As prices have climbed there too, along with the limited water rights needed to build, some developers are looking to another community.

Mound House, just east of Carson City in Lyon County, has been known more for its brothels and industrial businesses than for rows of nice, new homes with trim, green lawns.

Two developers want to change that by bringing in infrastructure for more than 500 mobile-home lots and new retail.

“I think there is a need for commercial growth out there and affordable housing for the workers,” said Phil Cowee, a partner in Diamondback Properties, which owns the 103 acres for this project. “We could build services for the existing and future residents of Mound House.”

At total build out, he estimated this to be a $30 million project.

“As a business owner, it’d be nice to develop a little more commercial here,” said Kim Sayre, a nail technician at Handjive.

Cowee; John Cowee, his father; and Bill Miles own the land and the water rights. Cowee said the development is contingent on getting a waste-water line out to Mound House from Dayton. That could cost between $5 million and $7 million. Mound House businesses and residents operate off septic systems.

Lyon County Commissioner Bob Milz, who lives in Dayton, said Mound House probably wouldn’t be getting waster-water treatment any time soon if not for this project. He estimates thousands already live in Mound House, and expects it will grow with this project. The Dayton area supports about 15,000 residents.

“This is a step in the right direction,” Milz said. “We need something like this.”

In about three years, commuters on Highway 50 East between Carson City and Dayton will see this large residential and commercial development under construction north of Highway 50 East, just about two miles past the Carson City border.

“I see a lot of fill-in (coming) between Dayton and Carson City,” said veteran Carson City and Dayton home builder Dwight Millard.

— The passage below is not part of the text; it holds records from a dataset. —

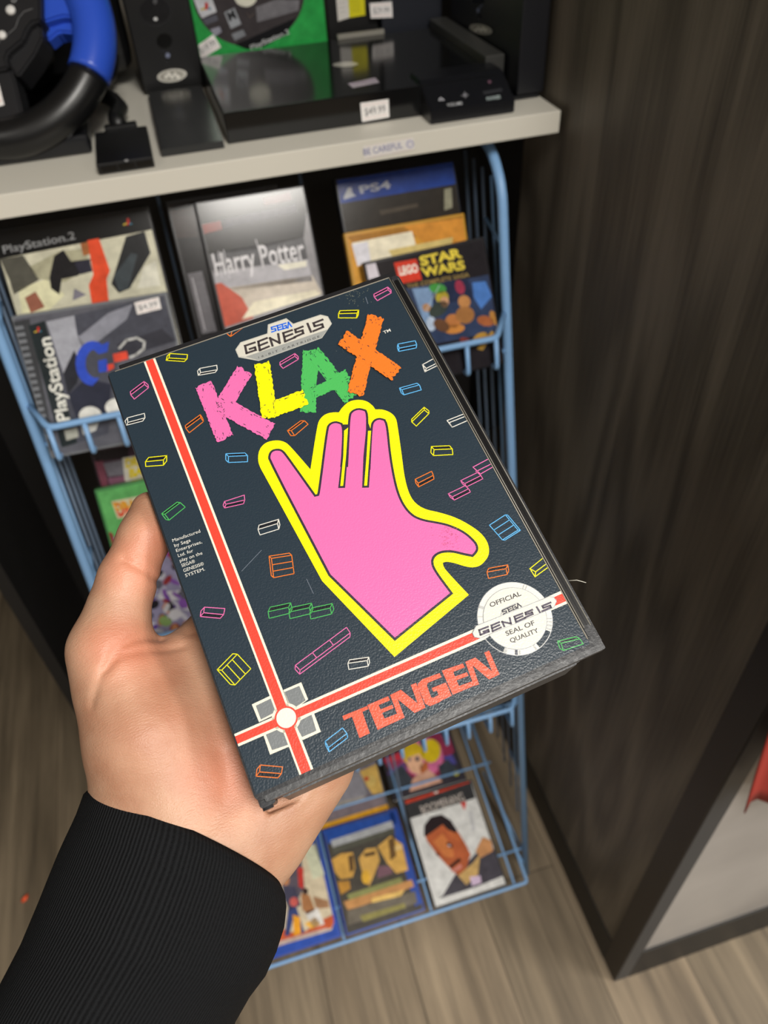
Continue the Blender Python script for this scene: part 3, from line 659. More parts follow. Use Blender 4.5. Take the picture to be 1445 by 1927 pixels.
def skin(nt, b):
    v = objco(nt)
    n = nd(nt, 'ShaderNodeTexNoise', Scale=42.0, Detail=3.0); nt.links.new(v, n.inputs['Vector'])
    cr = nd(nt, 'ShaderNodeValToRGB'); cr.color_ramp.elements[0].position = .36; cr.color_ramp.elements[0].color = lin('a0755c'); cr.color_ramp.elements[1].position = .64; cr.color_ramp.elements[1].color = lin('b38d73')
    nt.links.new(n.outputs['Fac'], cr.inputs['Fac'])
    mp = None; last = cr.outputs['Color']
    for (px, py, r, f) in ((258, 1075, .012, .5), (300, 1010, .010, .35), (205, 1225, .012, .3), (418, 1470, .014, .55), (262, 1225, .014, .35), (330, 1370, .02, .15)):
        x, y = to_local(KM, px, py, -.01); sx = nd(nt, 'ShaderNodeSeparateXYZ'); nt.links.new(v, sx.inputs[0]); cb = nd(nt, 'ShaderNodeCombineXYZ')
        nt.links.new(sx.outputs[0], cb.inputs[0]); nt.links.new(sx.outputs[1], cb.inputs[1])
        ds = nd(nt, 'ShaderNodeVectorMath', operation='DISTANCE'); nt.links.new(cb.outputs[0], ds.inputs[0]); ds.inputs[1].default_value = (x, y, 0)
        mr = nd(nt, 'ShaderNodeMapRange'); mr.interpolation_type = 'SMOOTHSTEP'; mr.inputs[1].default_value = 0; mr.inputs[2].default_value = r*1.6; mr.inputs[3].default_value = f; mr.inputs[4].default_value = 0
        nt.links.new(ds.outputs['Value'], mr.inputs[0])
        mx = nd(nt, 'ShaderNodeMix', data_type='RGBA'); nt.links.new(mr.outputs[0], mx.inputs[0]); nt.links.new(last, mx.inputs[6]); mx.inputs[7].default_value = lin('d0785c'); last = mx.outputs[2]
    nt.links.new(last, b.inputs['Base Color'])
    b.inputs['Subsurface Weight'].default_value = .12; b.inputs['Subsurface Radius'].default_value = (1, .35, .2); b.inputs['Subsurface Scale'].default_value = .004
    f = nd(nt, 'ShaderNodeTexNoise', Scale=1.0, Detail=3.0); nt.links.new(objco(nt, scale=(500, 1900, 900), rot=(0, 0, math.radians(24))), f.inputs['Vector'])
    vo = nd(nt, 'ShaderNodeTexVoronoi', feature='DISTANCE_TO_EDGE', Scale=1100.0); nt.links.new(v, vo.inputs['Vector'])
    ml = nd(nt, 'ShaderNodeMath', operation='MULTIPLY_ADD'); ml.inputs[1].default_value = .6; nt.links.new(vo.outputs['Distance'], ml.inputs[0]); nt.links.new(f.outputs['Fac'], ml.inputs[2])
    add_bump(nt, b, ml.outputs[0], .00026, .65)
SKIN = mat('skin', 'dcae90', .46, spec=.45, bump=skin)
person = link('person', me, None, (SKIN,), KM)
tag(person, 'person in a black ribbed sleeve, left hand holding the game case up', 'person')
sm_ = person.modifiers.new('smooth', 'SMOOTH'); sm_.factor = .5; sm_.iterations = 3

# thumb nail, edge-on at the far side of the tip
M2 = lambda px, py, z: Vector(kp(px, py, z))/1000
bm = bmesh.new(); rows = []
for i in range(7):
    u = i/6; row = []
    for j in range(7):
        a = math.radians(125+j*12); cx2, cy2, cz2 = kp(281-11*u, 960+46*u, -14); r = 8.3+1.7*u
        row.append(bm.verts.new(((cx2+r*math.cos(a)*1.0)/1000, (cy2-1*math.sin(a*0))/1000, (cz2-r*math.sin(a)*.9+0*u)/1000)))
    rows.append(row)
for i in range(6):
    for j in range(6): bm.faces.new((rows[i][j], rows[i+1][j], rows[i+1][j+1], rows[i][j+1]))
nail = from_bm('thumb_nail', bm, mat('nail', 'c9987f', .28, spec=.6), person, True); so = nail.modifiers.new('s', 'SOLIDIFY'); so.thickness = .0006

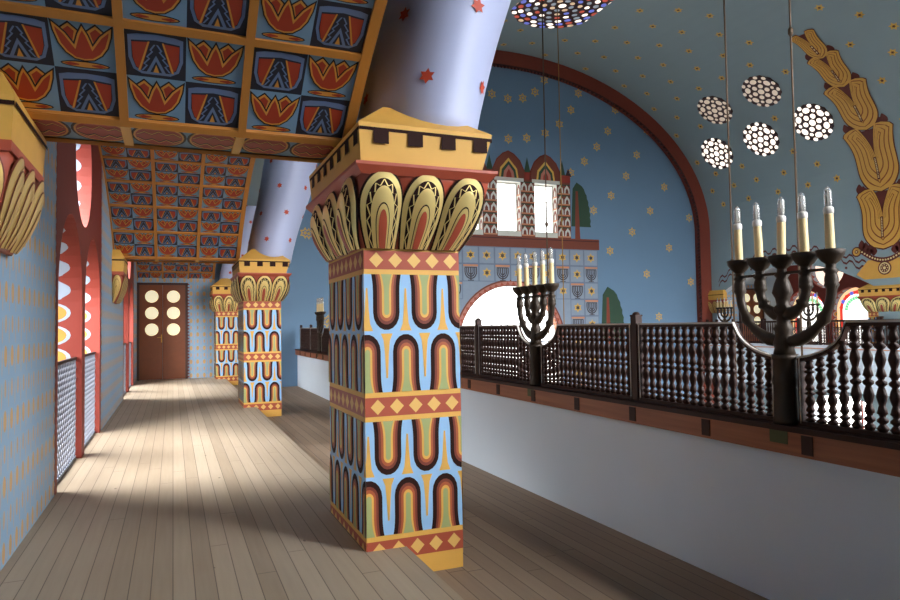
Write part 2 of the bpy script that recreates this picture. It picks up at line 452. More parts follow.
def window(name, yc, xw, facing, glazed=False):
    """two round-headed lights under a roundel in a red plate; facing = +1 looks toward +x"""
    root = empty(name, (0,0,0))
    a, b = yc-2.08, yc+2.08
    lights = [(yc-1.04, .90), (yc+1.04, .90)]
    holes = []
    out = [(a,0)]
    for c, hw in lights:
        arc = [(c-hw*math.cos(PI*k/20), 1.85+.9*math.sin(PI*k/20)) for k in range(21)]
        out += [(c-hw,0)]+arc+[(c+hw,0)]
    out += [(b,0),(b,W_Z+.0),(a,W_Z+.0)]
    cz, R = 3.55, .78
    t = .4
    pl = plate('tracery', out, [circ(yc, cz, R, 40)], t, M_yz(xw), 'window_red', 'window_red', root)
    # scalloped red edging along the jambs
    mb = MB()
    xf = xw+facing*t/2
    f = lambda u, v, l: Vector((xf+facing*(.004+l*.0015), u, v))
    for yy, sg in ((a,1),(b,-1)):
        for k in range(40):
            z = .055+k*.105
            put(mb, f, [(yy-sg*.02, z-.05), (yy-sg*.05, z-.02), (yy-sg*.05, z+.02), (yy-sg*.02, z+.05), (yy, z+.05), (yy, z-.05)], 'window_red', 0)
    mb.build('edging', root)
    # half-round fans painted on the reveals
    mb = MB()
    def fans(P, L, n0):
        n = max(1, round(L/.27)); st = L/n
        for k in range(n):
            s0 = (k+.5)*st
            for i, (rr, m) in enumerate(((1.0,'fan_white'),(.84,'fan_yellow'),(.42,'fan_green'))):
                pts = []
                for j in range(11):
                    th = -PI/2+PI*j/10
                    sd = s0+st*.49*rr*math.sin(th); dx = .27*rr*math.cos(th)
                    (py, pz), (ny, nz) = P(sd); o_ = .002+i*.0016
                    pts.append((xw-facing*t/2+facing*(.012+dx), py+ny*o_, pz+nz*o_))
                mb.poly(pts, m)
    for c, hw in lights:
        for sg in (-1, 1):
            fans(lambda s, c=c, hw=hw, sg=sg: ((c+sg*hw, s), (-sg, 0)), 1.85, 0)
            def arcp(s, c=c, hw=hw, sg=sg):
                th = s/.9; return (c+sg*hw*math.cos(th), 1.85+.9*math.sin(th)), (-sg*math.cos(th), -math.sin(th))
            fans(arcp, 1.1, 0)
    fans(lambda s: ((yc+R*math.cos(s/R), cz+R*math.sin(s/R)), (-math.cos(s/R), -math.sin(s/R))), 2*PI*R, 0)
    mb.build('painted_fans', root)
    # low lattice guards
    for c, hw in lights:
        gm = MB(); xg = xw+facing*.13; gz = 1.18; wd = 2*hw
        for zz in (.02, gz): gm.bar((xg, c-hw, zz), (xg, c+hw, zz), .03, .03, 'dark_wood' if zz > 1 else 'grille')
        d = .085
        k = -gz
        while k < wd:
            for fl in (0, 1):
                u0, v0, u1, v1 = max(k,0), max(0,-k), min(wd, k+gz), min(gz, wd-k)
                if u1-u0 > .02:
                    p0 = (u0, v0); p1 = (u1, v1)
                    if fl: p0 = (wd-u0, v0); p1 = (wd-u1, v1)
                    gm.bar((xg+.004*fl, c-hw+p0[0], p0[1]), (xg+.004*fl, c-hw+p1[0], p1[1]), .016, .016, 'grille')
            k += d*1.414
        gm.build('lattice_guard', root)
    if glazed:
        for c, hw in lights:
            gm = MB(); xg = xw-facing*.16
            def disc(r, m, l, z0):
                pts = [(xg+facing*l*.004, c-r, z0), (xg+facing*l*.004, c+r, z0)]+[(xg+facing*l*.004, c+r*math.cos(PI*k/20), 1.85+r*math.sin(PI*k/20)) for k in range(21)]
                gm.poly(pts, m)
            disc(hw, 'glass_warm', 0, 0.0); disc(hw*.86, 'glass_red', 1, 0.0); disc(hw*.72, 'glass_centre', 2, 0.0)
            for k in range(9):
                th = PI*(k+.5)/9
                gm.poly([(xg+facing*.012, c+.71*math.cos(th)+.085*math.cos(q*PI/4), 1.85+.71*math.sin(th)+.085*math.sin(q*PI/4)) for q in range(8)], 'glass_blue' if k % 2 else 'glass_red')
            r0, r1 = .42, .56
            for k in range(14):
                t0, t1 = PI*k/14, PI*(k+.9)/14
                gm.poly([(xg+facing*.012, c+r*math.cos(t_), 1.85+r*math.sin(t_)) for r, t_ in ((r0,t0),(r1,t0),(r1,t1),(r0,t1))], 'glass_green')
            gm.build('stained_glass', root)
        gm = MB(); gm.poly([(xw-facing*.16, y, z) for y, z in circ(yc, cz, R, 32)], 'glass_rose'); gm.build('glass', root)
    return struct(root)
for ya, yb in ((4.6,6.7),(11.7,15.6)):          # unseen blocks added outside to keep side skylight off the window reveals
    mb = MB(); mb.box((-3.0,ya,-1.0),(-1.4,yb,5.3),'blocker_brown'); struct(mb.build('sky_blocker'))
for i, (a, b) in enumerate(WIN): window('window_%d' % (i+1), (a+b)/2, -1.2, 1)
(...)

Lower-cost manufactured homes will be on 72 acres. There’s another 18 acres planned for those who want to rent smaller apartments or fourplexes. These families will be shopping on 13 acres of commercial off Highway 50 and Newman Lane.

“Potentially this is the next area real close to Carson City that has affordability,” said Miles, a partner in Diamondback Properties. He is also the owner of Miles Construction, of Mound House.

The goal is to make this stretch of 50 a little more like home, and many will profit off that. Clayton Homes, a manufactured home seller in Mound House, expects this will bring plenty of business its way.

As Carson City’s market increased in the boom years from 2002 to 2005, families went looking for homes in Dayton. Now it’s all been bought, said Krisann Seiler-Tagay, general manager of Clayton Homes.

“There is still some, but it’s about what you consider affordable,” she said. “For most people, that’s under $200,000. You might find it, but it’ll be a really old home.”

A single-wide manufactured home can sell for $50,000. A double wide sells for $60,000 to $100,000. Monthly rent on Diamondback land could be as low as $300.

This focus on lower-income housing worries Janine Schach, who owns Bloomers florist on the highway.

“If it’s just hard-working people, I don’t mind it,” she said. “My concern would be if families start moving in, and they’re on meth. That concerns me as a business owner.”

If there were more homes in Mound House that she would’ve liked, Sherrie Tracy would’ve stayed there. She and her husband, Jim Tracy, recently moved to Mark Twain. They own Bytes RX, a computer repair business at 10113 Highway 50 E.

“I’d like to move back to Mound House because it’s closer to work,” she said. “The commute has too many speeders.”

Contrary to what others may think, Tracy doesn’t mind living or working next to brothels. She’s hoping this project doesn’t crowd them out.

“I don’t want to lose our cat houses,” she said. “A lot of the businesses around here work with them.”

Cowee doesn’t think the brothels will get pushed out.

“They’ve been there a long time,” he said.

Average home prices in Q1 2006

Lyon County: $250,400. Prices are expected to increase in the second quarter.

Carson City: $310,600. Prices are expected to increase.